Exercise >>
Repeat the lines of the data that follow, please, starting at the first and stopping after the one with "SC = bpy.context.scene".

Data section >>

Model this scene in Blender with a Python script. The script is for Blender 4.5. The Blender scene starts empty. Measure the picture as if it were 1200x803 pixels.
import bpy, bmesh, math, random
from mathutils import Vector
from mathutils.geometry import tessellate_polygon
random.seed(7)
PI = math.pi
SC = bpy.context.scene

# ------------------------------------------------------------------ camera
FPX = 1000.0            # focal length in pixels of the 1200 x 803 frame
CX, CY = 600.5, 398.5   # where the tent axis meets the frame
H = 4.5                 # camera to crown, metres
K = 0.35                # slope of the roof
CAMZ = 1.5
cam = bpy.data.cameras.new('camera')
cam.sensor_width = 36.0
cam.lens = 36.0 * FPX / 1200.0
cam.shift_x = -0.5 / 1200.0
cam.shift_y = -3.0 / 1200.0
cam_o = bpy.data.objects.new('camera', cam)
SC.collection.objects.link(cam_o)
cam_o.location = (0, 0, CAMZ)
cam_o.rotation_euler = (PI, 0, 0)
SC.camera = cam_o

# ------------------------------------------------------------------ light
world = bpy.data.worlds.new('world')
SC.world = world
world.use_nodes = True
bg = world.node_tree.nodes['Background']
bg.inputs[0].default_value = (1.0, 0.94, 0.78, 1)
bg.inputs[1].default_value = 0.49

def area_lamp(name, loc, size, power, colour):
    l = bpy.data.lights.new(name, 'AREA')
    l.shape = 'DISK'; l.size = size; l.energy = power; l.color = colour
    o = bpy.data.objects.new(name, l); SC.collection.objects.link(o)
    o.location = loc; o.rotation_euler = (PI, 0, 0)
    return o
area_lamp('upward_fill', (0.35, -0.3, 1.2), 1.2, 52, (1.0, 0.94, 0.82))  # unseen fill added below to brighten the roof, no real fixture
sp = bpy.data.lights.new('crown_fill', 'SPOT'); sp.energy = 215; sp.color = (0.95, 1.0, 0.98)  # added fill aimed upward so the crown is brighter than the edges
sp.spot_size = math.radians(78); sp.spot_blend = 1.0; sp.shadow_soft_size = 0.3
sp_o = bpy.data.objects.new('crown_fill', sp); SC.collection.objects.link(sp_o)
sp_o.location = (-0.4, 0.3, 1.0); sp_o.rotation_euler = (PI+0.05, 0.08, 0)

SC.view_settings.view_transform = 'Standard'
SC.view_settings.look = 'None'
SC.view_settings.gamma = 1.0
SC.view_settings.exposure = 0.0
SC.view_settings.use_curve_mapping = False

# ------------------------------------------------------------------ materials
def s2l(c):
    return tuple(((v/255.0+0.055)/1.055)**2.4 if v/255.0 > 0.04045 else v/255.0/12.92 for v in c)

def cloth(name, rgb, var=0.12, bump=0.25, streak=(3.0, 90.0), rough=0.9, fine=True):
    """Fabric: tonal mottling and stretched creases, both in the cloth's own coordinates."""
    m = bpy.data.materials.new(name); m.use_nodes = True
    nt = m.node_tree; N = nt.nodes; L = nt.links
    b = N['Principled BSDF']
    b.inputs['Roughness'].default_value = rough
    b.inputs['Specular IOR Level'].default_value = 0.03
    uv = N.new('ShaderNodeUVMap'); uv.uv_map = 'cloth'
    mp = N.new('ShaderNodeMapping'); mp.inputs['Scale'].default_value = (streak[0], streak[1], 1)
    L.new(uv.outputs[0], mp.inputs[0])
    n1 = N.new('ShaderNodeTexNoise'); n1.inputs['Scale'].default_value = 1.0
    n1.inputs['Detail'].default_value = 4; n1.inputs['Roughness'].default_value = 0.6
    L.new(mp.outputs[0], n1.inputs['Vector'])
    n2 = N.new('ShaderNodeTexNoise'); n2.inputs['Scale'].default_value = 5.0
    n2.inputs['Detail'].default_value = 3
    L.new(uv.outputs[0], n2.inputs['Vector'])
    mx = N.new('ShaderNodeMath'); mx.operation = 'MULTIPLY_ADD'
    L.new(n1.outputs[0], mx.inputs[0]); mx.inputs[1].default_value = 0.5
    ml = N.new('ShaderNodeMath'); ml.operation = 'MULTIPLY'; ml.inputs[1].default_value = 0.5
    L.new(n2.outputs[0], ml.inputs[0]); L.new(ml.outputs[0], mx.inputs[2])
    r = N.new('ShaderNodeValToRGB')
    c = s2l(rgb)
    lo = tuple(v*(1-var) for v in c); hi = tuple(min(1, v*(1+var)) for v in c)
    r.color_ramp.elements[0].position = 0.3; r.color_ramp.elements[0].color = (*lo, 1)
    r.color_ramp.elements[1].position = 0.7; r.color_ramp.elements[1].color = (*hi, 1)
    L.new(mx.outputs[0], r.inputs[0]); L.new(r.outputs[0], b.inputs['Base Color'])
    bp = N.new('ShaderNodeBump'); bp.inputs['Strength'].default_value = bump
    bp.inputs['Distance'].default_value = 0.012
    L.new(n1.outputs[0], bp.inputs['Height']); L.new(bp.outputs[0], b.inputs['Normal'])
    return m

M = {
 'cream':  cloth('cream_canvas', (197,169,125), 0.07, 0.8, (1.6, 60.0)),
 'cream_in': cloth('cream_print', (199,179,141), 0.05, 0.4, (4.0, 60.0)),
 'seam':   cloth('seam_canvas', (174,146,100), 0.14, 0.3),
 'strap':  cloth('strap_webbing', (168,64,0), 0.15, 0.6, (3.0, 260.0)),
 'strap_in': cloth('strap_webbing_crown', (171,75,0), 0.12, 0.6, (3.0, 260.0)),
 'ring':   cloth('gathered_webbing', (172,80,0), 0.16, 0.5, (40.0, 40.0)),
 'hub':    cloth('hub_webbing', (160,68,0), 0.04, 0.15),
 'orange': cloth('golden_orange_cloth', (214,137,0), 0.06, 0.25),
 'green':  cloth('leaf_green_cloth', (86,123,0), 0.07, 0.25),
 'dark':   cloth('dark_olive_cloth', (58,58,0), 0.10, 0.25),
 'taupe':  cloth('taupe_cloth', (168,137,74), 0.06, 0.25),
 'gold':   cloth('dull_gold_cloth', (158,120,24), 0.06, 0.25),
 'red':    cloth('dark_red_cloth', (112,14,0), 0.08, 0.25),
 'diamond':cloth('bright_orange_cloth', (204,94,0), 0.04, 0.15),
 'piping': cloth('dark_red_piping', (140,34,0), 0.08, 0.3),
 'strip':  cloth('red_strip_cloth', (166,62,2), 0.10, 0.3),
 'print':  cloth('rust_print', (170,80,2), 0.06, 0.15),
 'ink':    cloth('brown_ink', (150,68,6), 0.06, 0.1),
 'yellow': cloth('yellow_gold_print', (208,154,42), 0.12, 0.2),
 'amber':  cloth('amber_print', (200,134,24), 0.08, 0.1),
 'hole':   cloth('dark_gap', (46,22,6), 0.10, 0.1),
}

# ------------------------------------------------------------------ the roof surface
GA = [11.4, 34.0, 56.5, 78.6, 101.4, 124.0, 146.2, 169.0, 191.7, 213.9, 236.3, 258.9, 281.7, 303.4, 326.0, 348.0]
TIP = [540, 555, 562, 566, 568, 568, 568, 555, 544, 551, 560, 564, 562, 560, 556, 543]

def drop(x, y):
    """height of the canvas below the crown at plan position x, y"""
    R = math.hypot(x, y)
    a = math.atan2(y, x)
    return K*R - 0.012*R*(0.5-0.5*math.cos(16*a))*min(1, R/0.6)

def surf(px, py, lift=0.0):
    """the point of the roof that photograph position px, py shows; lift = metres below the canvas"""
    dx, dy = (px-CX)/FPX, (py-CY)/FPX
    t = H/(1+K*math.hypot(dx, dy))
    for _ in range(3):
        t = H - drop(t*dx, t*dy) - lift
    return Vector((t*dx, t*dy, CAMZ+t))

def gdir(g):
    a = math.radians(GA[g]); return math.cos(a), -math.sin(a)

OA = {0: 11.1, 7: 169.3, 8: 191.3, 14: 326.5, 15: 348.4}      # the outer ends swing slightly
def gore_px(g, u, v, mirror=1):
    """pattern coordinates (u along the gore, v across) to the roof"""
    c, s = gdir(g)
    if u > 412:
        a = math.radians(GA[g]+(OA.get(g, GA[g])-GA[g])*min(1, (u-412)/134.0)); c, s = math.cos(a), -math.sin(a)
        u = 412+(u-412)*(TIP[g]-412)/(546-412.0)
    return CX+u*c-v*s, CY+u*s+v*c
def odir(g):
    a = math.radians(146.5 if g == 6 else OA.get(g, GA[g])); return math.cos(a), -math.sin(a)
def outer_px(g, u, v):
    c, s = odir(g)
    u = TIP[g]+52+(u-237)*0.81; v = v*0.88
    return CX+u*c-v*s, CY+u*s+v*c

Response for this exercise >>
Model this scene in Blender with a Python script. The script is for Blender 4.5. The Blender scene starts empty. Measure the picture as if it were 1200x803 pixels.
import bpy, bmesh, math, random
from mathutils import Vector
from mathutils.geometry import tessellate_polygon
random.seed(7)
PI = math.pi
SC = bpy.context.scene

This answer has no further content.